Pocos ejemplos, pero significativos: la “recalentada pretensión del predicado”; una invitación a “suspender el pensamiento cuadriculado”; evitar ciertas palabras “a fin de que el paisaje no lo hiciese más la propia palabra que la cosa”; “una presunta mente infantil imaginada por el mundo adulto a la medida de su cobardía” o una fábula que es para él “the most wonderful tale I ever heard” –así, en inglés, porque ninguna frase en español habría alcanzado para cubrir una declaración tan enfáticamente subjetiva–, son algunas de las ideas desplegadas a los largo de estos dos libros que manifiestan, ante todo, un sólido compromiso con sus estudios. Y, sobre todo, con su incuestionable, radical y perenne persistencia.

Y es que Ferlosio emplea métodos profundamente herméticos para hacer una tarea profundamente humana: fabrica una pequeña casa a cada idea que entrega al lector.
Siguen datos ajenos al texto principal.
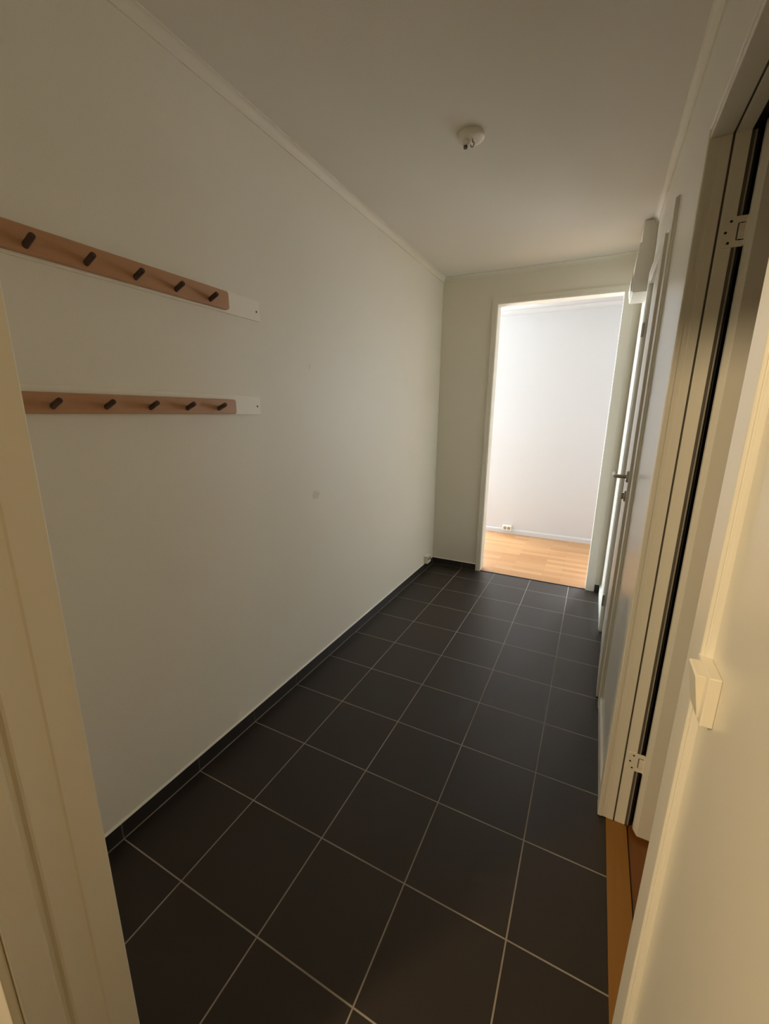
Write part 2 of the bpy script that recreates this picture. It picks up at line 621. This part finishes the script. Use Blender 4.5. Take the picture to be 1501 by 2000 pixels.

Está más cerca de un carpintero que de un escritor como Javier Marías; ataca las palabras con la virtud de un trabajador que observa a detalle su material y busca las piezas adecuadas para el funcionamiento de la estructura.

Aún así, no se tiene a sí mismo por profesional de nada. Idea que está a medio camino entre lo incoherente y lo imaginario, pero que, bien ejecutada, deslinda al autor de cualquier responsabilidad con cualquier institución o artefacto que no sea el lenguaje. Esto le ofrece mayor libertad para escribir y publicar lo que le viene en gana. Campo de retamas  y Páginas escogidas no están pensados como libros, son cuadernos de escritura. Apuntes dispersos que resulta difícil estructurar a no ser por el método levreriano, que consiste en admitir que una novela –un libro– es todo aquello que quepa entre tapa y contratapa.

Los dos volúmenes están armados de forma similar. Campo de retamas está dividido en cuatro secciones. En la primera se recogen pecios (palabra con la cual Ferlosio define sus escritos dispersos y que refiere a los pedazos de una nave que ha naufragado) inéditos y dispersos en la prensa. La segunda consta de La hija de la guerra y la madre de la patria, su recopilación de ensayos publicada en 2002. La tercera sección reúne y repite Vendrán más años malos y nos harán más ciegos (1993). La cuarta está compuesta por unas cuantas cartas dirigidas al director de El País.

Páginas escogidas, editado dos años después, se encarga de recabar artículos, ensayos a marchas forzadas y apuntes unidos más que nada por el carácter del estilo con el que están escritos. La lógica de acomodo de los textos corresponde a la lógica del catálogo: se da una muestra de varias facetas del autor, los textos discurren más bien como pistas de una investigación a la que resulta difícil seguir, pero sobre la cual conviene tener algunos indicios.

Si bien la lectura de Ferlosio está atravesada por un dejo de impenetrabilidad y, como señala Ignacio Echeverría en el prólogo a Páginas escogidas, “la propensión a confundir la complejidad con la oscuridad”, estas reediciones pretenden, justamente, romper con el paradigma de lo hermético y lo laberíntico para dar paso a una lectura que supone, hoy, un acto extraño pero necesario: el atroz espectáculo de la paciencia.